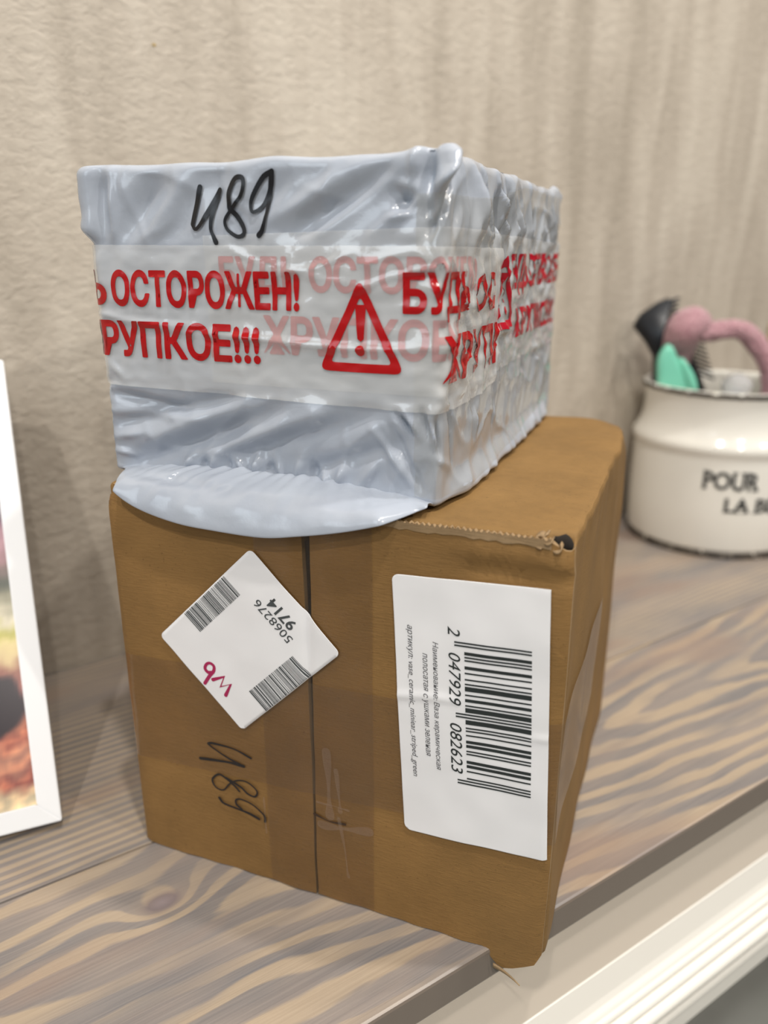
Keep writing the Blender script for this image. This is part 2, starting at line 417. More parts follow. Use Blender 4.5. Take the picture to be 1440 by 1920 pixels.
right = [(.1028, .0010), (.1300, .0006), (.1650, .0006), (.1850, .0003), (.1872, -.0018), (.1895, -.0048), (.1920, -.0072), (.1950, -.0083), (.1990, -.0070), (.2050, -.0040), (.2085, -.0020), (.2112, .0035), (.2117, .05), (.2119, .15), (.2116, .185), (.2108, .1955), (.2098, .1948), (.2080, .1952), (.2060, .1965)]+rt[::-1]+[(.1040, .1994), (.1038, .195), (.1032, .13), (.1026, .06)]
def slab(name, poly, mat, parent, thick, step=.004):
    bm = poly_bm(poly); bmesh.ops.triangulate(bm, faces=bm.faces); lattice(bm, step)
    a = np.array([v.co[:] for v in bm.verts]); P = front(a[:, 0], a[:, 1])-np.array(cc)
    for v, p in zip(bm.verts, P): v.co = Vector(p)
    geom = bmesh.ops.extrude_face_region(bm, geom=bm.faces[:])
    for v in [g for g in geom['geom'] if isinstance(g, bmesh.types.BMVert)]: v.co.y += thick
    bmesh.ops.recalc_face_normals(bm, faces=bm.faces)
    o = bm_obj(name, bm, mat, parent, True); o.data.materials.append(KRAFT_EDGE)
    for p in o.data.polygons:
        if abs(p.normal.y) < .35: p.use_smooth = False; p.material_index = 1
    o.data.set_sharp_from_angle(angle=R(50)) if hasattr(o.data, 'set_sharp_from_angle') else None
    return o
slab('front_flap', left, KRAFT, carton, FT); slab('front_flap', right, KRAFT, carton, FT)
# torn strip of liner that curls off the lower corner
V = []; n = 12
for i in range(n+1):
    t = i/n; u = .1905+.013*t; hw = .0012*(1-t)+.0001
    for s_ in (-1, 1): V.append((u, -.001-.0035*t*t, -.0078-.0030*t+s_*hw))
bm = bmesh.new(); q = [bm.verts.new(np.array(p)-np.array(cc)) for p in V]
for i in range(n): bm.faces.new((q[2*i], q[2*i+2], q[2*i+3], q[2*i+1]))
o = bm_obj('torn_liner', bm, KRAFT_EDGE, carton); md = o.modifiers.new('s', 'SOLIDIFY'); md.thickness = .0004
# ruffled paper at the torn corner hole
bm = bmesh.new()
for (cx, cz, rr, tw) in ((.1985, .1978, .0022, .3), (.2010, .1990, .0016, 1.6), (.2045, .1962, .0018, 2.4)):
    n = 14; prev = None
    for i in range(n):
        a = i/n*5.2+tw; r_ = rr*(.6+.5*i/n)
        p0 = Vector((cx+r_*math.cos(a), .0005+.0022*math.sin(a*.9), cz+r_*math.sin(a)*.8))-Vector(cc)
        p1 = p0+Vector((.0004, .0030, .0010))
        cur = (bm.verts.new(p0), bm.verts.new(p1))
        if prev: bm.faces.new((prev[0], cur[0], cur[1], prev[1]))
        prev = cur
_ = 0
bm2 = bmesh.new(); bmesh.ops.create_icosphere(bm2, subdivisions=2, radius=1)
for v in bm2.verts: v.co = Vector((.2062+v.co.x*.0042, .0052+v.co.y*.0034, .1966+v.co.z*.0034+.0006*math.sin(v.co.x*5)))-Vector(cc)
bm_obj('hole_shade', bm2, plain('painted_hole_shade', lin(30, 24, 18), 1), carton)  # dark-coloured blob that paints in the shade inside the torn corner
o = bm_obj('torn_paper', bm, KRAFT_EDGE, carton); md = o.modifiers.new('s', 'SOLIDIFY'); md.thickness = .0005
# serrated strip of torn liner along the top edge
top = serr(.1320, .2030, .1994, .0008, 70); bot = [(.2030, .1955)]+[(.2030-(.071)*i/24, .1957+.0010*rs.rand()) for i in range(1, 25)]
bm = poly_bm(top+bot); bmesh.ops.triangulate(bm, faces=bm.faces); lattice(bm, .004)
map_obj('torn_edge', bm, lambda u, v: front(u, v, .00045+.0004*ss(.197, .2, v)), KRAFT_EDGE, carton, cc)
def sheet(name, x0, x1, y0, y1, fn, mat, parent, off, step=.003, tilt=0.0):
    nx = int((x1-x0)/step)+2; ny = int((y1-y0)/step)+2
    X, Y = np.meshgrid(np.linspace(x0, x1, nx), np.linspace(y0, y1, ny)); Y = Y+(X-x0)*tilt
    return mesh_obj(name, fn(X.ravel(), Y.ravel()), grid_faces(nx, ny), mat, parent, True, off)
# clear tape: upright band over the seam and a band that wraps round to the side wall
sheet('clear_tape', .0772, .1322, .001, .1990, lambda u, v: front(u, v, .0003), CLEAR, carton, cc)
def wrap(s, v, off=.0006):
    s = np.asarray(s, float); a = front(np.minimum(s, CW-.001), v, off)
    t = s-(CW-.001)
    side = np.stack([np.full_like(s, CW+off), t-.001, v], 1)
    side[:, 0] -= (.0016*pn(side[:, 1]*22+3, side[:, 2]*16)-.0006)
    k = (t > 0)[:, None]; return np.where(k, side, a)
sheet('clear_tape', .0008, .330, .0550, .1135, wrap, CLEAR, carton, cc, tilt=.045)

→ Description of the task
Return the material word for word. Pictures are not part of the copy.

→ Answer to the problem
Keep writing the Blender script for this image. This is part 2, starting at line 417. More parts follow. Use Blender 4.5. Take the picture to be 1440 by 1920 pixels.
right = [(.1028, .0010), (.1300, .0006), (.1650, .0006), (.1850, .0003), (.1872, -.0018), (.1895, -.0048), (.1920, -.0072), (.1950, -.0083), (.1990, -.0070), (.2050, -.0040), (.2085, -.0020), (.2112, .0035), (.2117, .05), (.2119, .15), (.2116, .185), (.2108, .1955), (.2098, .1948), (.2080, .1952), (.2060, .1965)]+rt[::-1]+[(.1040, .1994), (.1038, .195), (.1032, .13), (.1026, .06)]
def slab(name, poly, mat, parent, thick, step=.004):
    bm = poly_bm(poly); bmesh.ops.triangulate(bm, faces=bm.faces); lattice(bm, step)
    a = np.array([v.co[:] for v in bm.verts]); P = front(a[:, 0], a[:, 1])-np.array(cc)
    for v, p in zip(bm.verts, P): v.co = Vector(p)
    geom = bmesh.ops.extrude_face_region(bm, geom=bm.faces[:])
    for v in [g for g in geom['geom'] if isinstance(g, bmesh.types.BMVert)]: v.co.y += thick
    bmesh.ops.recalc_face_normals(bm, faces=bm.faces)
    o = bm_obj(name, bm, mat, parent, True); o.data.materials.append(KRAFT_EDGE)
    for p in o.data.polygons:
        if abs(p.normal.y) < .35: p.use_smooth = False; p.material_index = 1
    o.data.set_sharp_from_angle(angle=R(50)) if hasattr(o.data, 'set_sharp_from_angle') else None
    return o
slab('front_flap', left, KRAFT, carton, FT); slab('front_flap', right, KRAFT, carton, FT)
# torn strip of liner that curls off the lower corner
V = []; n = 12
for i in range(n+1):
    t = i/n; u = .1905+.013*t; hw = .0012*(1-t)+.0001
    for s_ in (-1, 1): V.append((u, -.001-.0035*t*t, -.0078-.0030*t+s_*hw))
bm = bmesh.new(); q = [bm.verts.new(np.array(p)-np.array(cc)) for p in V]
for i in range(n): bm.faces.new((q[2*i], q[2*i+2], q[2*i+3], q[2*i+1]))
o = bm_obj('torn_liner', bm, KRAFT_EDGE, carton); md = o.modifiers.new('s', 'SOLIDIFY'); md.thickness = .0004
# ruffled paper at the torn corner hole
bm = bmesh.new()
for (cx, cz, rr, tw) in ((.1985, .1978, .0022, .3), (.2010, .1990, .0016, 1.6), (.2045, .1962, .0018, 2.4)):
    n = 14; prev = None
    for i in range(n):
        a = i/n*5.2+tw; r_ = rr*(.6+.5*i/n)
        p0 = Vector((cx+r_*math.cos(a), .0005+.0022*math.sin(a*.9), cz+r_*math.sin(a)*.8))-Vector(cc)
        p1 = p0+Vector((.0004, .0030, .0010))
        cur = (bm.verts.new(p0), bm.verts.new(p1))
        if prev: bm.faces.new((prev[0], cur[0], cur[1], prev[1]))
        prev = cur
_ = 0
bm2 = bmesh.new(); bmesh.ops.create_icosphere(bm2, subdivisions=2, radius=1)
for v in bm2.verts: v.co = Vector((.2062+v.co.x*.0042, .0052+v.co.y*.0034, .1966+v.co.z*.0034+.0006*math.sin(v.co.x*5)))-Vector(cc)
bm_obj('hole_shade', bm2, plain('painted_hole_shade', lin(30, 24, 18), 1), carton)  # dark-coloured blob that paints in the shade inside the torn corner
o = bm_obj('torn_paper', bm, KRAFT_EDGE, carton); md = o.modifiers.new('s', 'SOLIDIFY'); md.thickness = .0005
# serrated strip of torn liner along the top edge
top = serr(.1320, .2030, .1994, .0008, 70); bot = [(.2030, .1955)]+[(.2030-(.071)*i/24, .1957+.0010*rs.rand()) for i in range(1, 25)]
bm = poly_bm(top+bot); bmesh.ops.triangulate(bm, faces=bm.faces); lattice(bm, .004)
map_obj('torn_edge', bm, lambda u, v: front(u, v, .00045+.0004*ss(.197, .2, v)), KRAFT_EDGE, carton, cc)
def sheet(name, x0, x1, y0, y1, fn, mat, parent, off, step=.003, tilt=0.0):
    nx = int((x1-x0)/step)+2; ny = int((y1-y0)/step)+2
    X, Y = np.meshgrid(np.linspace(x0, x1, nx), np.linspace(y0, y1, ny)); Y = Y+(X-x0)*tilt
    return mesh_obj(name, fn(X.ravel(), Y.ravel()), grid_faces(nx, ny), mat, parent, True, off)
# clear tape: upright band over the seam and a band that wraps round to the side wall
sheet('clear_tape', .0772, .1322, .001, .1990, lambda u, v: front(u, v, .0003), CLEAR, carton, cc)
def wrap(s, v, off=.0006):
    s = np.asarray(s, float); a = front(np.minimum(s, CW-.001), v, off)
    t = s-(CW-.001)
    side = np.stack([np.full_like(s, CW+off), t-.001, v], 1)
    side[:, 0] -= (.0016*pn(side[:, 1]*22+3, side[:, 2]*16)-.0006)
    k = (t > 0)[:, None]; return np.where(k, side, a)
sheet('clear_tape', .0008, .330, .0550, .1135, wrap, CLEAR, carton, cc, tilt=.045)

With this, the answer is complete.